▶ **Directions**
Reproduce the listing word for word, leaving every picture behind.
◇ ◇ ◇ ◇ ◇
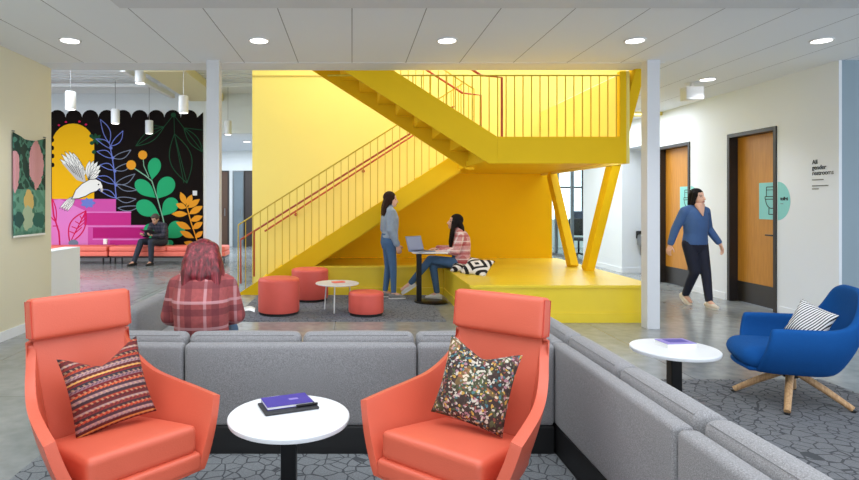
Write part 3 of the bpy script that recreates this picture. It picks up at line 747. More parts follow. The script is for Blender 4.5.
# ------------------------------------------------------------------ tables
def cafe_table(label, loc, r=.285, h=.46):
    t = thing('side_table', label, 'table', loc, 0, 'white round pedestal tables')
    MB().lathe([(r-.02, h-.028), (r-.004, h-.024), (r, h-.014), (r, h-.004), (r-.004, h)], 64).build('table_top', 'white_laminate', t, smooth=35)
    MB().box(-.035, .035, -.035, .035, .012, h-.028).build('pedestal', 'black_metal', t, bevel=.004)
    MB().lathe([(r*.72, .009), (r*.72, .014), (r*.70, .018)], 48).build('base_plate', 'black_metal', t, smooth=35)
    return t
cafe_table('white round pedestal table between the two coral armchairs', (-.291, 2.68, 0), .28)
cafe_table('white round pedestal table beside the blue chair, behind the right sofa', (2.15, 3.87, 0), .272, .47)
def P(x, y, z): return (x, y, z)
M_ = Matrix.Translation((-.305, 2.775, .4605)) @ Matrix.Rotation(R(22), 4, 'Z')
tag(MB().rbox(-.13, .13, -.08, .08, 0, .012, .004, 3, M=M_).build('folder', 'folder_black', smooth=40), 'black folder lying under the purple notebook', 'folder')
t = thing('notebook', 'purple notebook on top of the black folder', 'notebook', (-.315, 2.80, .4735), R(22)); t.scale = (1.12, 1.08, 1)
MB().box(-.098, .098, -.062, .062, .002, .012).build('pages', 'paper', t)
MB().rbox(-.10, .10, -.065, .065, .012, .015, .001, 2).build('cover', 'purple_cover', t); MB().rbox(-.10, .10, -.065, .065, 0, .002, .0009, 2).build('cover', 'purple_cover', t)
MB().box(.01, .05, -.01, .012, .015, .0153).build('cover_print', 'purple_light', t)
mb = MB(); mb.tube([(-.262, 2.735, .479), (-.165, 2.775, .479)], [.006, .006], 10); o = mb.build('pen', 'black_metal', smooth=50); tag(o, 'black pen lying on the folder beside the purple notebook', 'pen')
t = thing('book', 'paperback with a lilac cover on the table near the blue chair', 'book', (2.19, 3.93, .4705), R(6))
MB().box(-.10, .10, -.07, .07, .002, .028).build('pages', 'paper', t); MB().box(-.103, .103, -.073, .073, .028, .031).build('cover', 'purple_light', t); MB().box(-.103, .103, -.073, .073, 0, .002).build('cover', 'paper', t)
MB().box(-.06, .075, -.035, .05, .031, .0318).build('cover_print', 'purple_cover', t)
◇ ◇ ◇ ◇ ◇
▶ **Solution to this problem**
Write part 3 of the bpy script that recreates this picture. It picks up at line 747. More parts follow. The script is for Blender 4.5.
# ------------------------------------------------------------------ tables
def cafe_table(label, loc, r=.285, h=.46):
    t = thing('side_table', label, 'table', loc, 0, 'white round pedestal tables')
    MB().lathe([(r-.02, h-.028), (r-.004, h-.024), (r, h-.014), (r, h-.004), (r-.004, h)], 64).build('table_top', 'white_laminate', t, smooth=35)
    MB().box(-.035, .035, -.035, .035, .012, h-.028).build('pedestal', 'black_metal', t, bevel=.004)
    MB().lathe([(r*.72, .009), (r*.72, .014), (r*.70, .018)], 48).build('base_plate', 'black_metal', t, smooth=35)
    return t
cafe_table('white round pedestal table between the two coral armchairs', (-.291, 2.68, 0), .28)
cafe_table('white round pedestal table beside the blue chair, behind the right sofa', (2.15, 3.87, 0), .272, .47)
def P(x, y, z): return (x, y, z)
M_ = Matrix.Translation((-.305, 2.775, .4605)) @ Matrix.Rotation(R(22), 4, 'Z')
tag(MB().rbox(-.13, .13, -.08, .08, 0, .012, .004, 3, M=M_).build('folder', 'folder_black', smooth=40), 'black folder lying under the purple notebook', 'folder')
t = thing('notebook', 'purple notebook on top of the black folder', 'notebook', (-.315, 2.80, .4735), R(22)); t.scale = (1.12, 1.08, 1)
MB().box(-.098, .098, -.062, .062, .002, .012).build('pages', 'paper', t)
MB().rbox(-.10, .10, -.065, .065, .012, .015, .001, 2).build('cover', 'purple_cover', t); MB().rbox(-.10, .10, -.065, .065, 0, .002, .0009, 2).build('cover', 'purple_cover', t)
MB().box(.01, .05, -.01, .012, .015, .0153).build('cover_print', 'purple_light', t)
mb = MB(); mb.tube([(-.262, 2.735, .479), (-.165, 2.775, .479)], [.006, .006], 10); o = mb.build('pen', 'black_metal', smooth=50); tag(o, 'black pen lying on the folder beside the purple notebook', 'pen')
t = thing('book', 'paperback with a lilac cover on the table near the blue chair', 'book', (2.19, 3.93, .4705), R(6))
MB().box(-.10, .10, -.07, .07, .002, .028).build('pages', 'paper', t); MB().box(-.103, .103, -.073, .073, .028, .031).build('cover', 'purple_light', t); MB().box(-.103, .103, -.073, .073, 0, .002).build('cover', 'paper', t)
MB().box(-.06, .075, -.035, .05, .031, .0318).build('cover_print', 'purple_cover', t)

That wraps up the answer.